WRITTEN INSTRUCTION ▸
Quote the listing below in its entirety, omitting every image.

DATASET ▸
______________________________
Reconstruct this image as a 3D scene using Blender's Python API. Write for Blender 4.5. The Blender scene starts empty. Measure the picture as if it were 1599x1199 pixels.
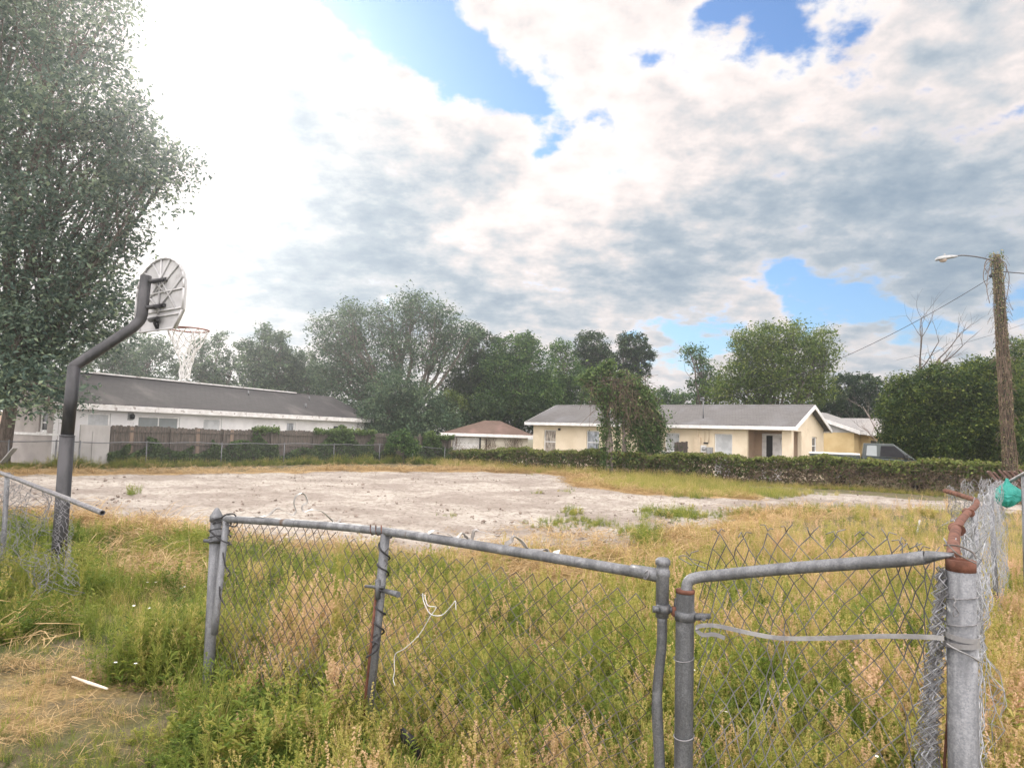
import bpy, math, random
import numpy as np
from mathutils import Vector, Matrix, Quaternion
random.seed(7); rng = np.random.default_rng(7)
S = bpy.context.scene
COL = S.collection
PI = math.pi
# ------------------------------------------------------------------ camera model (pixels of the 1599x1199 photo)
F = 1067.0
ROLL = math.atan(0.031); PIT = math.atan(77.5*math.cos(ROLL)/F); CZ = 1.9
_f = Vector((0, math.cos(PIT), math.sin(PIT))); _u0 = Vector((0, -math.sin(PIT), math.cos(PIT)))
_r = Vector((1, 0, 0))*math.cos(ROLL) + _u0*math.sin(ROLL)
_u = -Vector((1, 0, 0))*math.sin(ROLL) + _u0*math.cos(ROLL)
CAM = Vector((0, 0, CZ))
def ray(px, py): return _f + _r*((px-799.5)/F) + _u*((599.5-py)/F)
def at(px, py, Y):
    d = ray(px, py); return CAM + d*(Y/d.y)
def onz(px, py, z):
    d = ray(px, py); return CAM + d*((z-CZ)/d.z)
def proj(P):
    d = Vector(P)-CAM; k = d.dot(_f); return 799.5+F*d.dot(_r)/k, 599.5-F*d.dot(_u)/k
def sm(a, b, x):
    t = np.clip((x-a)/(b-a), 0, 1); return t*t*(3-2*t)
def g(x, y):          # height of the ground: the verge by the fence lies higher than the lot
    x = np.asarray(x, float); y = np.asarray(y, float)
    h = .36*(1-sm(3.0, 10.0, y)) - .35*sm(38, 46, y)*(1-sm(6, 14, x))
    h = h + .025*np.sin(x*.9+1.3)*np.sin(y*.7) + .015*np.sin(x*2.3+y*1.1)
    return h
def gz(x, y): return float(g(x, y))
# ------------------------------------------------------------------ materials
def newmat(name):
    m = bpy.data.materials.new(name); m.use_nodes = True
    nt = m.node_tree; nt.nodes.clear()
    return m, nt, nt.nodes, nt.links
def N(nt, typ, **kw):
    n = nt.nodes.new(typ)
    for k, v in kw.items():
        if k.startswith('i_'):
            n.inputs[k[2:].replace('_', ' ')].default_value = v
        else: setattr(n, k, v)
    return n
def c4(c): return (c[0], c[1], c[2], 1)
def mixc(nt, fac, a, b, blend='MIX'):
    n = nt.nodes.new('ShaderNodeMix'); n.data_type = 'RGBA'; n.blend_type = blend
    for s, v in ((0, fac), (6, a), (7, b)):
        if hasattr(v, 'is_output') or isinstance(v, bpy.types.NodeSocket): nt.links.new(v, n.inputs[s])
        else: n.inputs[s].default_value = v if s == 0 else c4(v)
    return n.outputs[2]
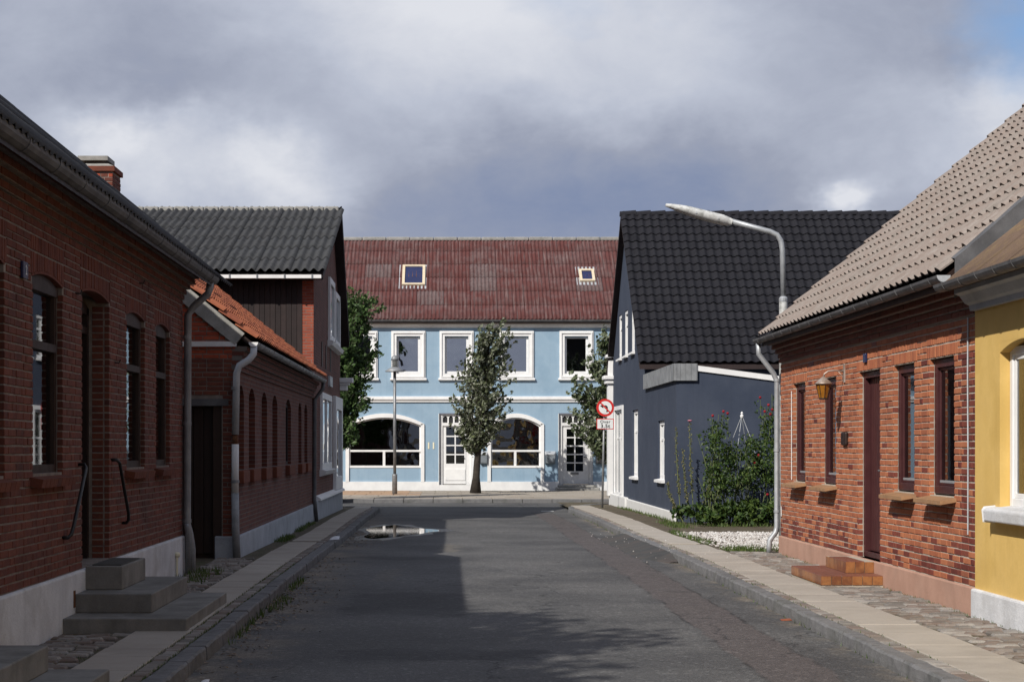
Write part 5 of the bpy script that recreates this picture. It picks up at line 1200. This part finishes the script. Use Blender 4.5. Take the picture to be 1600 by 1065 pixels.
______________________________
CORRECT ANSWER ▸
Reconstruct this image as a 3D scene using Blender's Python API. Write for Blender 4.5. The Blender scene starts empty. Measure the picture as if it were 1599x1199 pixels.
import bpy, math, random
import numpy as np
from mathutils import Vector, Matrix, Quaternion
random.seed(7); rng = np.random.default_rng(7)
S = bpy.context.scene
COL = S.collection
PI = math.pi
# ------------------------------------------------------------------ camera model (pixels of the 1599x1199 photo)
F = 1067.0
ROLL = math.atan(0.031); PIT = math.atan(77.5*math.cos(ROLL)/F); CZ = 1.9
_f = Vector((0, math.cos(PIT), math.sin(PIT))); _u0 = Vector((0, -math.sin(PIT), math.cos(PIT)))
_r = Vector((1, 0, 0))*math.cos(ROLL) + _u0*math.sin(ROLL)
_u = -Vector((1, 0, 0))*math.sin(ROLL) + _u0*math.cos(ROLL)
CAM = Vector((0, 0, CZ))
def ray(px, py): return _f + _r*((px-799.5)/F) + _u*((599.5-py)/F)
def at(px, py, Y):
    d = ray(px, py); return CAM + d*(Y/d.y)
def onz(px, py, z):
    d = ray(px, py); return CAM + d*((z-CZ)/d.z)
def proj(P):
    d = Vector(P)-CAM; k = d.dot(_f); return 799.5+F*d.dot(_r)/k, 599.5-F*d.dot(_u)/k
def sm(a, b, x):
    t = np.clip((x-a)/(b-a), 0, 1); return t*t*(3-2*t)
def g(x, y):          # height of the ground: the verge by the fence lies higher than the lot
    x = np.asarray(x, float); y = np.asarray(y, float)
    h = .36*(1-sm(3.0, 10.0, y)) - .35*sm(38, 46, y)*(1-sm(6, 14, x))
    h = h + .025*np.sin(x*.9+1.3)*np.sin(y*.7) + .015*np.sin(x*2.3+y*1.1)
    return h
def gz(x, y): return float(g(x, y))
# ------------------------------------------------------------------ materials
def newmat(name):
    m = bpy.data.materials.new(name); m.use_nodes = True
    nt = m.node_tree; nt.nodes.clear()
    return m, nt, nt.nodes, nt.links
def N(nt, typ, **kw):
    n = nt.nodes.new(typ)
    for k, v in kw.items():
        if k.startswith('i_'):
            n.inputs[k[2:].replace('_', ' ')].default_value = v
        else: setattr(n, k, v)
    return n
def c4(c): return (c[0], c[1], c[2], 1)
def mixc(nt, fac, a, b, blend='MIX'):
    n = nt.nodes.new('ShaderNodeMix'); n.data_type = 'RGBA'; n.blend_type = blend
    for s, v in ((0, fac), (6, a), (7, b)):
        if hasattr(v, 'is_output') or isinstance(v, bpy.types.NodeSocket): nt.links.new(v, n.inputs[s])
        else: n.inputs[s].default_value = v if s == 0 else c4(v)
    return n.outputs[2]
Write part 5 of the bpy script that recreates this picture. It picks up at line 1200. This part finishes the script. Use Blender 4.5. Take the picture to be 1600 by 1065 pixels.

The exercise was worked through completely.